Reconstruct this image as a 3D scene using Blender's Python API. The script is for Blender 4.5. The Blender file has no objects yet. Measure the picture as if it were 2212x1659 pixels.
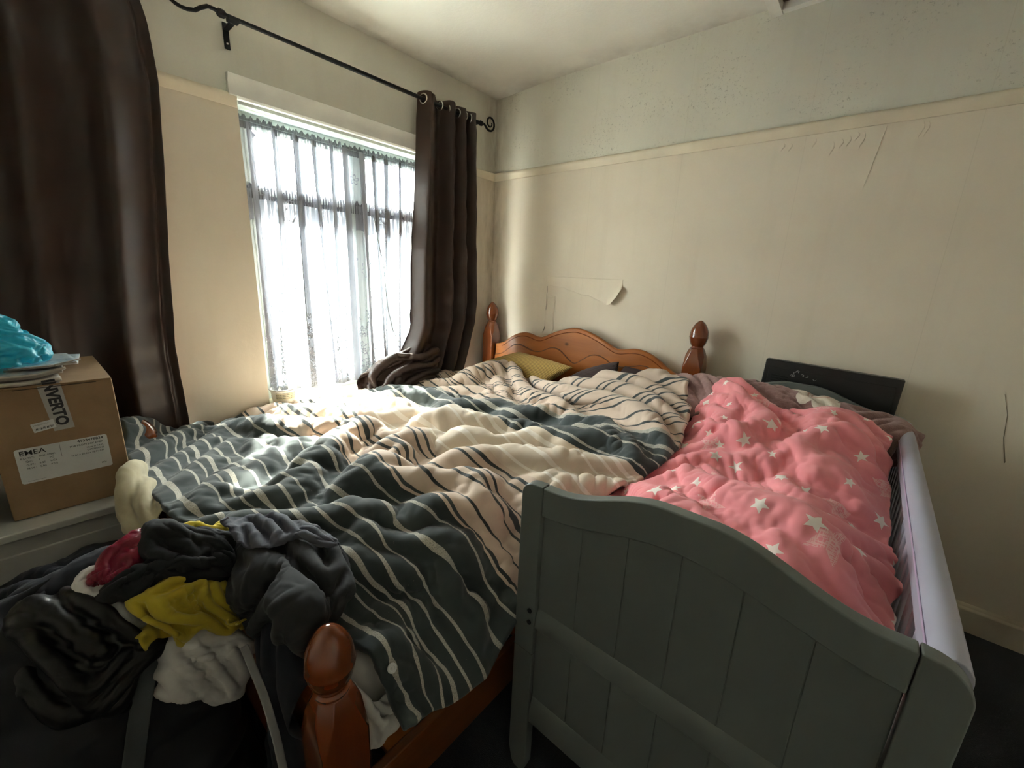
import bpy, math, random
import numpy as np
from mathutils import Vector, Matrix, Euler

# ------------------------------------------------------------------ camera, world, light
scn = bpy.context.scene
COL = scn.collection
scn.view_settings.view_transform = 'Standard'
scn.view_settings.look = 'None'
scn.view_settings.gamma = 1.0
scn.view_settings.use_curve_mapping = False
scn.view_settings.exposure = 4.3
scn.cycles.use_denoising = True
scn.cycles.max_bounces = 14
scn.cycles.diffuse_bounces = 8
scn.cycles.transparent_max_bounces = 24
scn.cycles.caustics_reflective = False
scn.cycles.caustics_refractive = False
scn.cycles.sample_clamp_indirect = 6.0

F_PX = 900.1
YAW, PITCH, ROLL = 2.27171, 0.25321, 0.04333
CAM = (2.2989, -2.4289, 1.3917)
cd = bpy.data.cameras.new('camera')
cam = bpy.data.objects.new('camera', cd); COL.objects.link(cam)
cd.sensor_fit = 'HORIZONTAL'; cd.sensor_width = 36.0
cd.lens = F_PX / 2212.0 * 36.0
cd.clip_start = 0.02; cd.clip_end = 100
_f = Vector((math.cos(YAW)*math.cos(PITCH), math.sin(YAW)*math.cos(PITCH), -math.sin(PITCH)))
_r = Vector((math.sin(YAW), -math.cos(YAW), 0)); _u = _r.cross(_f)
_r2 = math.cos(ROLL)*_r + math.sin(ROLL)*_u; _u2 = -math.sin(ROLL)*_r + math.cos(ROLL)*_u
_m = Matrix(((_r2.x, _u2.x, -_f.x, CAM[0]), (_r2.y, _u2.y, -_f.y, CAM[1]), (_r2.z, _u2.z, -_f.z, CAM[2]), (0, 0, 0, 1)))
cam.matrix_world = _m
scn.camera = cam

world = bpy.data.worlds.new('world'); scn.world = world; world.use_nodes = True
wn = world.node_tree; wn.nodes.clear()
_o = wn.nodes.new('ShaderNodeOutputWorld'); _b = wn.nodes.new('ShaderNodeBackground')
_b.inputs[0].default_value = (1.0, 0.975, 0.935, 1); _b.inputs[1].default_value = 4.9
wn.links.new(_b.outputs[0], _o.inputs[0])

def lamp(name, kind, **kw):
    d = bpy.data.lights.new(name, kind); o = bpy.data.objects.new(name, d); COL.objects.link(o)
    for k, v in kw.items(): setattr(d, k, v)
    return o
sun = lamp('sun', 'SUN', energy=4.8, angle=math.radians(2.0), color=(1.0, 0.93, 0.82))
_sd = Vector((0.66, -0.36, -0.80)).normalized()         # travel direction of the sunlight
sun.rotation_euler = _sd.to_track_quat('-Z', 'Y').to_euler()
# sky portals in the two window openings (sampling helpers, they give off no light of their own)
for _n, _y0, _y1, _z0, _z1 in (('window_portal', -1.66, -0.44, 0.70, 2.09), ('window_portal', -2.95, -2.05, 0.50, 2.25)):
    pl = lamp(_n, 'AREA', shape='RECTANGLE', size=_z1-_z0, size_y=_y1-_y0)
    pl.location = (-0.27, (_y0+_y1)/2, (_z0+_z1)/2); pl.rotation_euler = (0, -math.pi/2, 0)
    pl.data.cycles.is_portal = True

RNG = np.random.default_rng(7)

# ------------------------------------------------------------------ scene graph helpers
def mesh_obj(name, verts, faces, mat=None, parent=None, smooth=False, uv=None, matidx=None):
    me = bpy.data.meshes.new(name)
    me.from_pydata([tuple(map(float, v)) for v in verts], [], [tuple(map(int, f)) for f in faces])
    if uv is not None:
        ul = me.uv_layers.new(name='uv'); uv = np.asarray(uv, dtype=np.float32)
        li = np.empty(len(me.loops), dtype=np.int32); me.loops.foreach_get('vertex_index', li)
        ul.data.foreach_set('uv', uv[li].ravel())
    if smooth: me.polygons.foreach_set('use_smooth', [True]*len(me.polygons))
    mats = mat if isinstance(mat, (list, tuple)) else [mat]
    for m in mats:
        if m: me.materials.append(m)
    if matidx is not None: me.polygons.foreach_set('material_index', matidx)
    me.update()
    o = bpy.data.objects.new(name, me); COL.objects.link(o)
    if parent: o.parent = parent; o.matrix_parent_inverse = parent.matrix_basis.inverted()
    return o

def tag(o, label, cat, group=None):
    o['label'] = label; o['category'] = cat
    if group: o['group'] = group
    return o
def thing(name, label, cat, loc=(0, 0, 0), rotz=0.0, group=None):
    o = bpy.data.objects.new(name, None); COL.objects.link(o)
    o.location = loc; o.rotation_euler = (0, 0, rotz); o.empty_display_size = 0.05
    return tag(o, label, cat, group)
def struct(o): o['kind'] = 'structure'; return o

class MB:
    """collects simple solids into one mesh (world coordinates)"""
    def __init__(s): s.v = []; s.f = []
    def add(s, v, f):
        n = len(s.v); s.v += [tuple(p) for p in v]; s.f += [tuple(i+n for i in q) for q in f]; return s
    def box(s, x0, x1, y0, y1, z0, z1):
        v = [(x, y, z) for z in (z0, z1) for y in (y0, y1) for x in (x0, x1)]
        return s.add(v, [(0, 2, 3, 1), (4, 5, 7, 6), (0, 1, 5, 4), (2, 6, 7, 3), (0, 4, 6, 2), (1, 3, 7, 5)])
    def tube(s, pts, r, n=10, close=True):
        pts = [Vector(p) for p in pts]; rs = r if isinstance(r, (list, tuple)) else [r]*len(pts)
        base = len(s.v); prev = None
        for i, p in enumerate(pts):
            t = (pts[min(i+1, len(pts)-1)] - pts[max(i-1, 0)]).normalized()
            if prev is None:
                a = Vector((0, 0, 1)) if abs(t.z) < .9 else Vector((1, 0, 0))
                nn = t.cross(a).normalized()
            else: nn = (prev - t*prev.dot(t)).normalized()
            prev = nn; b = t.cross(nn)
            for k in range(n):
                an = 2*math.pi*k/n
                s.v.append(tuple(p + (nn*math.cos(an)+b*math.sin(an))*rs[i]))
        for i in range(len(pts)-1):
            for k in range(n):
                a = base+i*n+k; b2 = base+i*n+(k+1) % n
                s.f.append((a, b2, b2+n, a+n))
        if close:
            s.f.append(tuple(base+k for k in reversed(range(n)))); e = base+(len(pts)-1)*n
            s.f.append(tuple(e+k for k in range(n)))
        return s
    def lathe(s, prof, c, n=24, axis='z'):
        base = len(s.v)
        for r, z in prof:
            for k in range(n):
                a = 2*math.pi*k/n
                s.v.append((c[0]+r*math.cos(a), c[1]+r*math.sin(a), c[2]+z) if axis == 'z' else (c[0]+r*math.cos(a), c[1]+z, c[2]+r*math.sin(a)))
        for i in range(len(prof)-1):
            for k in range(n):
                a = base+i*n+k; b = base+i*n+(k+1) % n
                s.f.append((a, b, b+n, a+n))
        s.f.append(tuple(base+k for k in reversed(range(n)))); e = base+(len(prof)-1)*n
        s.f.append(tuple(e+k for k in range(n)))
        return s
    def prism(s, poly, a0, a1, plane='xz'):
        """poly in plane coordinates, extruded along the remaining axis from a0 to a1"""
        n = len(poly)
        def P(p, a):
            return (p[0], a, p[1]) if plane == 'xz' else ((a, p[0], p[1]) if plane == 'yz' else (p[0], p[1], a))
        base = len(s.v)
        s.v += [P(p, a0) for p in poly] + [P(p, a1) for p in poly]
        s.f.append(tuple(base+i for i in range(n))); s.f.append(tuple(base+n+i for i in reversed(range(n))))
        for i in range(n):
            j = (i+1) % n; s.f.append((base+j, base+i, base+n+i, base+n+j))
        return s
    def strip(s, xs, top, bot, y0, y1):
        """solid between two height curves over x, thickness y0..y1 (quads only)"""
        base = len(s.v); n = len(xs)
        for x, t, b in zip(xs, top, bot):
            s.v += [(x, y0, b), (x, y0, t), (x, y1, t), (x, y1, b)]
        for i in range(n-1):
            a = base+4*i
            for k in range(4):
                s.f.append((a+k, a+4+k, a+4+(k+1) % 4, a+(k+1) % 4))
        s.f.append((base, base+1, base+2, base+3)); e = base+4*(n-1); s.f.append((e+3, e+2, e+1, e))
        return s
    def build(s, name, mat, parent=None, bevel=0.0, smooth=False, seg=2, angle=40):
        o = mesh_obj(name, s.v, s.f, mat, parent, smooth=smooth)
        me = o.data
        import bmesh
        bm = bmesh.new(); bm.from_mesh(me); bmesh.ops.recalc_face_normals(bm, faces=bm.faces); bm.to_mesh(me); bm.free()
        if bevel > 0:
            b = o.modifiers.new('bevel', 'BEVEL'); b.width = bevel; b.segments = seg; b.limit_method = 'ANGLE'; b.angle_limit = math.radians(angle)
            me.polygons.foreach_set('use_smooth', [True]*len(me.polygons))
            w = o.modifiers.new('wn', 'WEIGHTED_NORMAL'); w.keep_sharp = True
        elif smooth:
            me.set_sharp_from_angle(angle=math.radians(angle))
        return o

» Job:
Search the lines above for the string "scene", then show every one that has it.

» Task output:
Reconstruct this image as a 3D scene using Blender's Python API. The script is for Blender 4.5. The Blender file has no objects yet. Measure the picture as if it were 2212x1659 pixels.
scn = bpy.context.scene
# ------------------------------------------------------------------ scene graph helpers